Stated goal
Write out the listing exactly as it is given.

··· Source material

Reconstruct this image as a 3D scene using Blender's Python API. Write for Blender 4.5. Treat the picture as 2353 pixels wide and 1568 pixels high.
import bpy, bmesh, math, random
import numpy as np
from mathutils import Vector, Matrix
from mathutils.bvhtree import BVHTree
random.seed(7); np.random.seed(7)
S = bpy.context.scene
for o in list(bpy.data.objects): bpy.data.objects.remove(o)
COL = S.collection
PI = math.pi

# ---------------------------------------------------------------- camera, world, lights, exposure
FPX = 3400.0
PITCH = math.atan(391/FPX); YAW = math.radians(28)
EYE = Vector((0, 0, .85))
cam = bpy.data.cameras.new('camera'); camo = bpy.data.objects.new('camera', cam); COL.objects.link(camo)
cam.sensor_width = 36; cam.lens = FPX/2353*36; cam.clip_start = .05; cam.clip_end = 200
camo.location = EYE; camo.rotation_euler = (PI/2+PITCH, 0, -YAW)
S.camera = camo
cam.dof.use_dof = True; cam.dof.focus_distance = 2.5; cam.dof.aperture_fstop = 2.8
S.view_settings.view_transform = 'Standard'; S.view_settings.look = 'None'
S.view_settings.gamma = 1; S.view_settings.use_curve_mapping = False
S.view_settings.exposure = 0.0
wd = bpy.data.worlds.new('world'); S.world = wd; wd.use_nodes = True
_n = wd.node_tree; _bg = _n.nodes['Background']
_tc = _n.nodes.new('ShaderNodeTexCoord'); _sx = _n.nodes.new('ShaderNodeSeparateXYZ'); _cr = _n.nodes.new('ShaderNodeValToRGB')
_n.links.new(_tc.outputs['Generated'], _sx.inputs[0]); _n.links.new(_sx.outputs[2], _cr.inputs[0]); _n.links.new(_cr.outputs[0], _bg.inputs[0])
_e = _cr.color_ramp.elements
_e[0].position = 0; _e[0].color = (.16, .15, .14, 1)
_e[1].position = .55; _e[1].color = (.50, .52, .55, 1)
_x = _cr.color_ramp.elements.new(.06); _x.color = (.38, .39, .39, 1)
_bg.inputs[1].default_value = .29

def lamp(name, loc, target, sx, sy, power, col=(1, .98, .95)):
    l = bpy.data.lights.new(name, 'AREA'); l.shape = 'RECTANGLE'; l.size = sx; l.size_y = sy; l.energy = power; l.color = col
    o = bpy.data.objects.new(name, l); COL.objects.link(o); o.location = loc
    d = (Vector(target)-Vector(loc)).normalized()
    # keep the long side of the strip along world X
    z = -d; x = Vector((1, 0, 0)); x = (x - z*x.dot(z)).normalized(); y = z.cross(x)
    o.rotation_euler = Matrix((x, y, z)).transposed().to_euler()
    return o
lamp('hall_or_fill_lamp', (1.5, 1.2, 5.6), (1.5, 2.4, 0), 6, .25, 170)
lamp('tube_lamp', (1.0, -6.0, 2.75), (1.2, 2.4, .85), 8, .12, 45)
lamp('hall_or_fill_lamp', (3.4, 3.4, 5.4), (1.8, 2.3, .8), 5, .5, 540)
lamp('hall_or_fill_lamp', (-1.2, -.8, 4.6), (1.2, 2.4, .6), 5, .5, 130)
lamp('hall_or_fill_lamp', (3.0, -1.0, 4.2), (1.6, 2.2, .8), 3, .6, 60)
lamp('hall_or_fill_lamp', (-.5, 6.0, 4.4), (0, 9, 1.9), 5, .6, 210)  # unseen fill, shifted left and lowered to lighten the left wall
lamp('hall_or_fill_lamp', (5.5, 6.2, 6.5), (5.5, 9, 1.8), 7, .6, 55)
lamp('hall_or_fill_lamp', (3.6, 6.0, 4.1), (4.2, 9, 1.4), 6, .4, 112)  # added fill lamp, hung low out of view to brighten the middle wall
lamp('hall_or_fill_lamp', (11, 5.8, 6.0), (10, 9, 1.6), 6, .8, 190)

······

Solution for this exercise
Reconstruct this image as a 3D scene using Blender's Python API. Write for Blender 4.5. Treat the picture as 2353 pixels wide and 1568 pixels high.
import bpy, bmesh, math, random
import numpy as np
from mathutils import Vector, Matrix
from mathutils.bvhtree import BVHTree
random.seed(7); np.random.seed(7)
S = bpy.context.scene
for o in list(bpy.data.objects): bpy.data.objects.remove(o)
COL = S.collection
PI = math.pi

# ---------------------------------------------------------------- camera, world, lights, exposure
FPX = 3400.0
PITCH = math.atan(391/FPX); YAW = math.radians(28)
EYE = Vector((0, 0, .85))
cam = bpy.data.cameras.new('camera'); camo = bpy.data.objects.new('camera', cam); COL.objects.link(camo)
cam.sensor_width = 36; cam.lens = FPX/2353*36; cam.clip_start = .05; cam.clip_end = 200
camo.location = EYE; camo.rotation_euler = (PI/2+PITCH, 0, -YAW)
S.camera = camo
cam.dof.use_dof = True; cam.dof.focus_distance = 2.5; cam.dof.aperture_fstop = 2.8
S.view_settings.view_transform = 'Standard'; S.view_settings.look = 'None'
S.view_settings.gamma = 1; S.view_settings.use_curve_mapping = False
S.view_settings.exposure = 0.0
wd = bpy.data.worlds.new('world'); S.world = wd; wd.use_nodes = True
_n = wd.node_tree; _bg = _n.nodes['Background']
_tc = _n.nodes.new('ShaderNodeTexCoord'); _sx = _n.nodes.new('ShaderNodeSeparateXYZ'); _cr = _n.nodes.new('ShaderNodeValToRGB')
_n.links.new(_tc.outputs['Generated'], _sx.inputs[0]); _n.links.new(_sx.outputs[2], _cr.inputs[0]); _n.links.new(_cr.outputs[0], _bg.inputs[0])
_e = _cr.color_ramp.elements
_e[0].position = 0; _e[0].color = (.16, .15, .14, 1)
_e[1].position = .55; _e[1].color = (.50, .52, .55, 1)
_x = _cr.color_ramp.elements.new(.06); _x.color = (.38, .39, .39, 1)
_bg.inputs[1].default_value = .29

def lamp(name, loc, target, sx, sy, power, col=(1, .98, .95)):
    l = bpy.data.lights.new(name, 'AREA'); l.shape = 'RECTANGLE'; l.size = sx; l.size_y = sy; l.energy = power; l.color = col
    o = bpy.data.objects.new(name, l); COL.objects.link(o); o.location = loc
    d = (Vector(target)-Vector(loc)).normalized()
    # keep the long side of the strip along world X
    z = -d; x = Vector((1, 0, 0)); x = (x - z*x.dot(z)).normalized(); y = z.cross(x)
    o.rotation_euler = Matrix((x, y, z)).transposed().to_euler()
    return o
lamp('hall_or_fill_lamp', (1.5, 1.2, 5.6), (1.5, 2.4, 0), 6, .25, 170)
lamp('tube_lamp', (1.0, -6.0, 2.75), (1.2, 2.4, .85), 8, .12, 45)
lamp('hall_or_fill_lamp', (3.4, 3.4, 5.4), (1.8, 2.3, .8), 5, .5, 540)
lamp('hall_or_fill_lamp', (-1.2, -.8, 4.6), (1.2, 2.4, .6), 5, .5, 130)
lamp('hall_or_fill_lamp', (3.0, -1.0, 4.2), (1.6, 2.2, .8), 3, .6, 60)
lamp('hall_or_fill_lamp', (-.5, 6.0, 4.4), (0, 9, 1.9), 5, .6, 210)  # unseen fill, shifted left and lowered to lighten the left wall
lamp('hall_or_fill_lamp', (5.5, 6.2, 6.5), (5.5, 9, 1.8), 7, .6, 55)
lamp('hall_or_fill_lamp', (3.6, 6.0, 4.1), (4.2, 9, 1.4), 6, .4, 112)  # added fill lamp, hung low out of view to brighten the middle wall
lamp('hall_or_fill_lamp', (11, 5.8, 6.0), (10, 9, 1.6), 6, .8, 190)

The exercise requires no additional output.